Torniamo all’analisi più obiettiva. Prima della digressione ero rimasto con un sorso in bocca. Vengo invaso da un trionfo di sensazioni piacevoli. L’acidità ed i tannini contrastano ed equilibrano la morbidezza dei polifenoli ed il calore dell’alcool. Risulta ben percepibile la buona sapidità, che migliora ancora il quadro complessivo. I profumi percepiti in precedenza si tramutano in aromi che invadono il cavo orale, lo foderano di sensazioni piacevoli in un trionfo di complessità e persistenza. Benché il vino abbia già quattro anni, l’acidità lascia intuire una vita ancora lunga. Ottima la persistenza, degna di vini di costo due o tre volte superiore.
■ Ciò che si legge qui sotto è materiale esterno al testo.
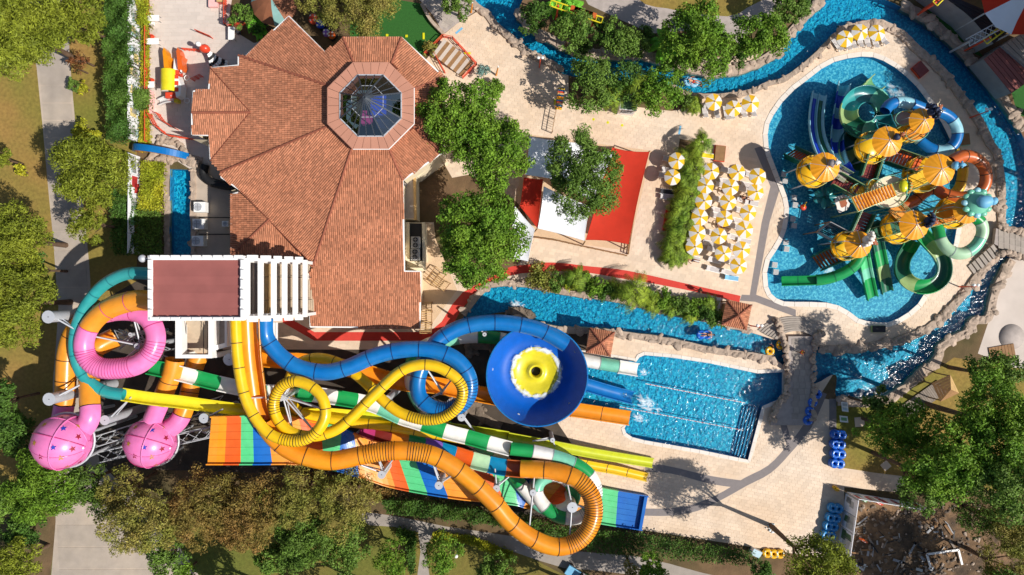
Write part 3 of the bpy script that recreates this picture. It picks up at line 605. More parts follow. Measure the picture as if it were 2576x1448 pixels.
# hall seen through the lantern: floor and a soft-play frame
hf = MB(); hf.prism([octp(RI+.4, 0, k) for k in range(8)], 5.9, 6.0); hf.build('hall_floor', 'hall_grey', BLD)
pf = thing('indoor_climbing_frame', 'blue and red climbing frame seen through the glass lantern', 'play frame', P(945, 290, 6)); 
for (x, y, z, w, d, h, mt) in ((1.1, .5, 1.2, 2.4, 2.2, 2.4, 'gl_royal'), (-.7, -.7, .9, 1.2, 1.5, 1.8, 'gl_magenta'), (1.1, -1.4, .7, 1.5, 1.1, 1.4, 'gl_blue'), (-.5, 1.0, .5, 1.0, 1.0, 1.0, 'gl_teal')):
    m = MB(); m.box((x, y, z), (w, d, h)); m.build('padded_block', mt, pf)
# ------------------------------------------------------------------ east annex, plant deck
t = thing('plant_deck', 'dark roof well with air conditioners on the right wall of the tiled building', 'roof well', P(1042, 605, 0)); o = P(1042, 605, 0)
L = lambda u, v, z: P(u, v, z)-o
m = MB(); m.prism([L(1024,560,3), L(1066,560,3), L(1068,660,3), L(1024,660,3)], 0, 2.9); m.build('base', 'cream_wall', t)
m = MB(); m.prism([L(1030,563,3), L(1061,563,3), L(1062,656,3), L(1030,656,3)], 2.9, 3.0); m.build('well_floor', 'dark', t)
for q in ([(1062,560),(1069,560),(1070,682),(1064,682)], [(1024,658),(1064,658),(1064,682),(1024,682)], [(1020,560),(1030,560),(1030,658),(1020,658)]):
    m = MB(); m.prism([L(u, v, 3.4) for u, v in q], 2.5, 3.5); m.build('parapet', 'cream_wall', t)
t2 = thing('flat_annex', 'narrow cream annex with grey flat roof below the right eave', 'annex', P(1030, 500, 0)); o2 = P(1030, 500, 0)
m = MB(); m.prism([P(u, v, 3.6)-o2 for u, v in ((1012,458),(1044,432),(1046,552),(1014,552))], 0, 3.5); m.build('wall', 'cream_wall', t2)
m = MB(); m.prism([P(u, v, 3.6)-o2 for u, v in ((1014,462),(1040,438),(1042,550),(1016,550))], 3.5, 3.62); m.build('roof', 'grey_paving', t2)
m = MB(); m.prism([P(u, v, 3.6)-o2 for u, v in ((1040,434),(1046,432),(1048,554),(1042,554))], 3.4, 3.8); m.build('parapet', 'wood_pale', t2)
t3 = thing('flat_annex', 'slanted cream annex with ledge at the corner of the tiled roof', 'annex', P(1070, 430, 0)); o3 = P(1070, 430, 0)
m = MB(); m.prism([P(u, v, 3.6)-o3 for u, v in ((1040,432),(1106,386),(1113,398),(1050,446))], 0, 3.5); m.build('wall', 'cream_wall', t3)
m = MB(); m.prism([P(u, v, 3.6)-o3 for u, v in ((1078,408),(1108,388),(1112,396),(1082,418))], 3.5, 3.7); m.build('ledge', 'grey_paint', t3)
# air conditioners
def ac(name, label, u, v, z, w, d, h, fans, rz=0, group=None):
    t = thing(name, label, 'air conditioner', P(u, v, z), rz, group)
    m = MB(); m.box((0, 0, h/2), (w, d, h)); m.build('casing', 'white_paint', t)
    m = MB(); m.box((0, 0, h+.01), (w*.96, d*.96, .03)); m.build('lid', 'grey_paint', t) if len(fans) > 1 else None
    for fx, fy, r in fans:
        m = MB(); m.lathe([(r, h+.02), (r, h+.07), (r*.9, h+.07), (r*.9, h+.03)], 16, (fx, fy, 0)); m.build('fan_ring', 'dark' if len(fans) > 1 else 'steel', t)
        m = MB(); m.lathe([(.0, h+.04), (r*.9, h+.035)], 16, (fx, fy, 0)); f = m.build('fan_guard', 'black_mesh' if len(fans) > 1 else 'steel', t)
        m = MB()
        for k in range(4): m.box((fx+.4*r*math.cos(k*1.57), fy+.4*r*math.sin(k*1.57), h+.05), (.7*r, .16*r, .02), rz=k*1.57)
        m.build('fan_blade', 'grey_paint', t)
    return t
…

Specifico al fine di non essere frainteso: non siamo in presenza di un vino “ruffiano” o “piacione”, cioè nato per piacere, ma senza anima. È una vera Barbera, con il suo carattere inconfondibile, dove però le spigolosità tipiche del vitigno sono armonizzate e fuse in un incredibile equilibrio.

Il Monte Cuchetto è diventato uno dei best seller dell’enoteca e, anno dopo anno, ha creato un numeroso stuolo di appassionati. Ritengo che una delle più appaganti soddisfazioni per un oste sia data dal cliente che ritorna e chiede espressamente “quel vino buonissimo che mi ha proposto l’altra volta. Mi pare che fosse Barbera, non ricordo in nome, ricordo che ha una etichetta bordeaux”!

Nel corso degli anni ho potuto apprezzare lo spirito di Renato, che, vendemmia dopo vendemmia, ha saputo infondere sempre qualcosa di più. Oggi, siamo nel 2022, stappo l’annata 2017 ed ancora mi sorprendo per le emozioni che questo vino è capace di procurarmi!

Un’altra bellissima sorpresa è poi venuta dalla degustazione del famoso Malvasia di Casorzo, un’altra perla del nostro amico Capretto. Il vino è di colore impenetrabile, un nettare che riempie il bicchiere, prima, ed il palato, poi, di profumi e sensazioni piacevolissime. Al contrario di molti vini dolci non è assolutamente stucchevole e, dopo il primo bicchiere, si ha voglia di riempirne un altro per prolungare i momenti di estasi. Incredibile la longevità: oggi beviamo ancora la vendemmia 2006 (duemilasei, non è un errore di stampa!) senza avvertire segni di cedimento. È uno spettacoloso vino da meditazione, come si dice, ma se vi viene un languore provate ad abbinarlo ad un buon tortino caldo al cioccolato!

Mi sono dilungato, spero di non avervi annoiati.

Concludo con una raccomandazione: il Monferrato è una zona bellissima, vale la pena di fare il viaggio.

Quando vi troverete da quelle parti fate un salto a Grazzano Badoglio, Cascina Napoli, per conoscere Renato Capretto: sono certo che vivrete dei bellissimi momenti e mi invierete un pensiero di ringraziamento!